The world is getting older. This fact has been acknowledged and fretted over by academics, economists and governments, though relatively little can be done on a supra-state basis. In the recent past, people worried about world population exploding to unmanageable levels, which at the time seemed realistic. They  noted that the world’s population doubled twice in the 20th century. However, future demographic shifts in many countries from today will be driven by longevity and low fertility rates. This will lead to a sharp fall in working population relative to retirees, and eventually to a decline in overall numbers as the fertility rate is on trend to fall below the replacement rate (2.1 children per woman).

In many developed nations, economists are forecasting working population declines of more than 10%, true for most of Europe, and even more stark for Japan at 20%. The emerging nations have a younger population in general, but they are also growing old at a rapid pace. Citing the Geneva Association: ‘By 2040, Brazil and Mexico will be nearly as old as the US. China will be older. Meanwhile, South Korea will be vying with Germany, Italy and Japan for the country with the oldest demographic profile’. The only exception is Africa, a populous continent with a much higher fertility rate.

The consequence of an aging world is grim. A substantial increase in the ratio of retirees to the working population will be a blow to labour productivity and place strains on government fiscal costs as a result of increases in social spending, including public pension and health insurance programs. Only the countries with a more open immigration policy will fare relatively better (e.g. US and UK). The worry for emerging nations, on the other hand, is that many are getting old before they are getting rich, with no time to put in place full social protections of a modern welfare state.

Ageing will also impact financial assets as people’s behaviour changes to become more risk-averse. Demand for low risk products that facilitate wealth preservation, rather than asset accumulation, will increase. The conjecture is that as the retirees draw-down their investments to fund their spending, it will also have an adverse effect on asset prices, in particular on equities. With pressure on central banks to maintain low inflation and low interest rates, policy orientation will continue to punish savers and pension providers (with high bond allocation offering little return).

The trends in demographics are related to those in debt: worsening debt levels drive government expenditure up and income down. Perhaps one of the biggest challenges for policymakers is to determine how to deleverage under an unfavourable demographic scenario plagued with persistent low inflation and low growth.

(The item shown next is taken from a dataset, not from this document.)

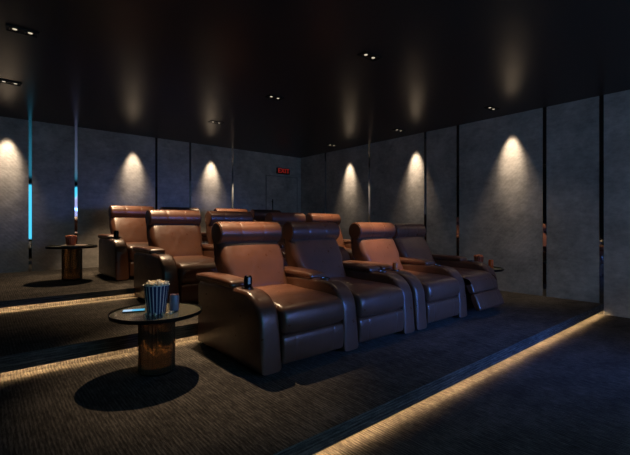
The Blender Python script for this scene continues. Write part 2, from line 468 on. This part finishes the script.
LBL = {
 ('front row', 0): 'brown leather recliner beside the popcorn table, left end of the front row',
 ('front row', 1): 'dark brown leather recliner in the front row, second from the popcorn table',
 ('front row', 2): 'tan-brown leather recliner third in the front row, orange can on its left arm',
 ('front row', 3): 'brown leather recliner with footrest kicked out, right end of the front row',
 ('middle row', 0): 'brown leather recliner in the middle row, left end, behind the popcorn table',
 ('middle row', 1): 'brown leather recliner in the middle row directly behind the first front row recliner',
 ('middle row', 2): 'brown leather recliner in the middle row directly behind the second front row recliner',
 ('middle row', 3): 'brown leather recliner at the right end of the middle row',
 ('back row', 0): 'brown leather recliner at the left end of the back row beside the side table',
 ('back row', 1): 'brown leather recliner in the back row, second from the left, mostly hidden',
 ('back row', 2): 'brown leather recliner in the back row, third from the left, only its headrest showing',
 ('back row', 3): 'dark brown leather recliner at the right end of the back row, only its headrest showing'}
used = set()
for x0, yf, z, nm in rows:
    for j in range(4):
        proto = P_LEFT if j % 2 == 0 else P_RIGHT
        if nm == 'front row' and j == 3: proto = P_REC
        loc = (x0+(cA if j % 2 == 0 else cB)+(PW+.035 if j > 1 else 0), yf, z)
        if proto.name in used: o = dup(proto, loc)
        else: used.add(proto.name); o = proto; o.location = loc
        o['label'] = LBL[(nm, j)]; o['group'] = 'leather recliners of the '+nm

# ------------------------------------------------------------------ round side tables
TH, TR = .428, .312
def make_table():
    t = thing('side_table', 'x', 'side table')
    bm = bmesh.new()
    lathe(bm, [(.001, TH-.016), (TR-.012, TH-.016), (TR-.012, TH-.004), (.001, TH-.004)], 72)
    tt = obj('table_top', bm, SMOKE, t, True)
    bm = bmesh.new(); lathe(bm, [(TR-.03, TH-.026), (TR-.004, TH-.022), (TR, TH-.008), (TR, TH+.004), (TR-.005, TH+.005), (TR-.0115, TH-.003), (TR-.0115, TH-.018), (TR-.03, TH-.018), (TR-.03, TH-.026)], 72, caps=False)
    obj('rim', bm, BLACK, tt, True, label='dark raised rim')
    bm = bmesh.new(); nf = 30; n = nf*6
    rf = lambda th: 1+.07*math.cos(nf*th)
    zs = [(.116, .012), (.116, .15), (.116, .28), (.116, TH-.021)]
    lathe(bm, zs, n, rfun=rf, caps=False); lathe(bm, [(r-.012, z) for r, z in reversed(zs)], 72, caps=False)
    obj('fluted_column', bm, AMBER, t, True)
    bm = bmesh.new(); lathe(bm, [(.119, 0), (.121, .004), (.121, .012), (.100, .013)], 48); obj('base_ring', bm, BLACK, t, True)
    return t
tb = make_table()
tabs = [((.955, 2.88, F1), 'round smoked-glass side table with fluted amber glass base, in the left foreground'),
        ((.955, 6.37, F3), 'round dark side table with fluted base left of the back row'),
        ((5.40, 2.74, F1), 'round dark side table at the right end of the front row, mostly hidden')]
for i, (l, lab) in enumerate(tabs):
    o = tb if i == 0 else dup(tb, l)
    o.location = l; o['label'] = lab; o['group'] = 'round side tables'
    if i == 1: o.scale = (1, 1, 1.10)

# ------------------------------------------------------------------ cans, buckets, small things
def can(name, loc, r, h, body, label, lid=SILVER, mark=None, cat='can'):
    t = thing(name, label, cat, loc)
    bm = bmesh.new(); lathe(bm, [(r*.78, 0), (r*.96, .006), (r, .012), (r, h-.016), (r*.86, h-.004)], 28); obj('body', bm, body, t, True)
    bm = bmesh.new(); lathe(bm, [(r*.84, h-.006), (r*.86, h), (r*.80, h), (r*.78, h-.004)], 28)
    ld = obj('lid', bm, lid, t, True)
    bm = bmesh.new(); box(bm, -.008, .008, -.012, .012, h-.004, h-.002); obj('pull_tab', bm, SILVER, ld)
    if mark:
        bm = bmesh.new(); n = 6; a0, a1 = mark[1:3]
        vs = []
        for zz in mark[3:5]:
            vs.append([bm.verts.new(((r+.0008)*math.cos(a0+(a1-a0)*i/n), (r+.0008)*math.sin(a0+(a1-a0)*i/n), zz)) for i in range(n+1)])
        for i in range(n): bm.faces.new((vs[0][i], vs[0][i+1], vs[1][i+1], vs[1][i]))
        obj('printed_mark', bm, mark[0], t, 'all')
    return t
ZT = F1+TH-.003
can('soda_can', (1.06, 2.825, ZT), .034, .118, BLUECAN, 'blue and pink soda can on the glass table beside the popcorn bucket', PINKCAN, (PINKCAN, -.9, -.2, .012, .10))
aX = 1.45+AW/2
can('soda_can', (aX+.006, 2.27+.335, F1+.5695), .031, .088, DARKCAN, 'black can with a pale mark in the left arm of the front row', DARKCAN, (WHITE, -2.1, -1.5, .03, .08))
can('soda_can', (1.38+AW/2, 5.80+.335, F3+.5695), .033, .115, DARKCAN, 'plain black can on the left arm of the back row recliner', DARKCAN)
can('soda_can', (1.45+PW+.035+AW/2, 2.27+.335, F1+.5695), .031, .075, ORANGE, 'small orange can on the arm between the second and third front recliners', ORANGE)
can('soda_can', (5.59, 2.67, ZT), .034, .115, ORANGE, 'small orange can on the side table at the right end of the front row', ORANGE)

def blob(bm, c, r):
    m4 = Matrix.Translation(c) @ Matrix.Rotation(random.random()*6, 4, Vector((random.random()+.1, random.random(), random.random())))
    res = bmesh.ops.create_icosphere(bm, subdivisions=2, radius=r, matrix=m4)
    sd = random.random()*50
    for v in res['verts']:
        dv = v.co-Vector(c); k = 1+.28*math.sin(dv.x*420+sd)+.28*math.sin(dv.y*380+sd*2)+.22*math.cos(dv.z*400+sd*3)
        v.co = Vector(c)+dv*k
def bucket(loc, rb, rt, h, mats, stripes, label, pop, label2):
    t = thing('popcorn_bucket', label, 'popcorn bucket', loc)
    bm = bmesh.new(); n = stripes*4
    rf = (lambda th: 1+.012*math.cos(stripes*th))
    lathe(bm, [(rb, 0), (rb+(rt-rb)*.5, h*.5), (rt, h), (rt+.003, h+.001), (rt+.003, h-.003)], n, caps=False, mfun=lambda k, i: (1 if i % 4 == 0 else 0) if k < 2 else 1, rfun=rf)
    f = [v for v in bm.verts if abs(v.co.z) < 1e-6]; bm.faces.new(f[:n])
    obj('body', bm, list(mats), t, True)
    bm = bmesh.new(); lathe(bm, [(rt-.004, h-.02), (rt*.6, h-.004), (.002, h+.004)], 24)
    for i in range(70):
        a = random.random()*2*PI; rr = math.sqrt(random.random())*(rt-.010)
        blob(bm, (rr*math.cos(a), rr*math.sin(a), h-.004+.014*(1-(rr/rt)**2)+random.random()*.010), .0095+random.random()*.004)
    o = obj('popcorn', bm, pop, t, 'all', label=label2); o['kind'] = 'stuff'
    return t
bucket((.935, 2.83, ZT), .060, .085, .200, (CUPBLUE, CUPWHITE), 20, 'blue and white striped popcorn bucket on the glass table', POP, 'pale buttery popcorn')
bucket((.95, 6.42, F3+TH*1.1+.010), .055, .072, .115, (CUPRED, CUPCOPPER), 18, 'reddish striped popcorn bucket on the plate of the back row table', POPC, 'caramel coloured popcorn')
bucket((5.49, 2.80, ZT), .050, .066, .155, (CUPRED, CUPCOPPER), 16, 'dark red striped bucket on the right end side table beside the orange can', POPC, 'caramel coloured popcorn')
bm = bmesh.new(); lathe(bm, [(.10, .0), (.14, .006), (.165, .012), (.16, .013), (.13, .007), (.002, .005)], 48)
tag(obj('plate', bm, PLATE, None, True, (.985, 6.37, F3+TH*1.1+.001)), 'pale flat round plate under the popcorn bucket on the back row table', 'plate')
for i, (x, y) in enumerate(((1.01, 2.77), (1.00, 2.735), (.975, 2.73), (.945, 2.735), (.90, 2.745), (1.022, 2.755), (.87, 2.76), (.855, 2.80))):
    bm = bmesh.new(); blob(bm, (0, 0, .009), .0085)
    tag(obj('popcorn_piece', bm, POP, None, 'all', (x, y, ZT)), 'spilled popcorn piece on the glass table at the foot of the striped bucket', 'popcorn', 'spilled popcorn on the glass table')
ph = thing('smartphone', 'slim phone with glowing cyan screen lying on the glass table left of the popcorn bucket', 'phone', (.83, 2.99, ZT), math.radians(-20))
obj('body', bxm(-.075, .075, -.036, .036, 0, .008, .002), BLACKP, ph)
bm = bmesh.new(); box(bm, -.01, .071, -.033, .033, .008, .0086); box(bm, -.071, -.01, -.033, .033, .008, .0086, mi=1)
o = obj('screen', bm, [PHONE_S, PHONE_W], ph, label='lit cyan screen')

The amount of debt currently existing in the world is colossal, a level not seen since WW2. Global debt has risen by US$57 trillion post-2008 to almost US$200 trillion, now representing 286% of world GDP. Emerging market corporates went on a borrowing binge during the QE phase, encouraged by low interest rates and ample liquidity, while the developed market countries struggled to deleverage. China is one of the biggest offenders in this arena, where its corporate bond sector (ex. financials) ballooned to 125% of GDP from 72% in 2007.

Empirical studies by academics often claim that high debt-levels may be damaging to economic growth. We have already observed that growth is slowing across the globe. To imply a causal relationship of one to the other remains very much the minority view. High debt levels do, however, have implications on long-term interest rates, as they call into question a government’s fiscal sustainability, creating an array of problems for interest-rate sensitive segments of the economy. For emerging countries, who have issued large amounts of external debt, it makes them more vulnerable to currency movements and capital outflows, should sentiment experience a reversal.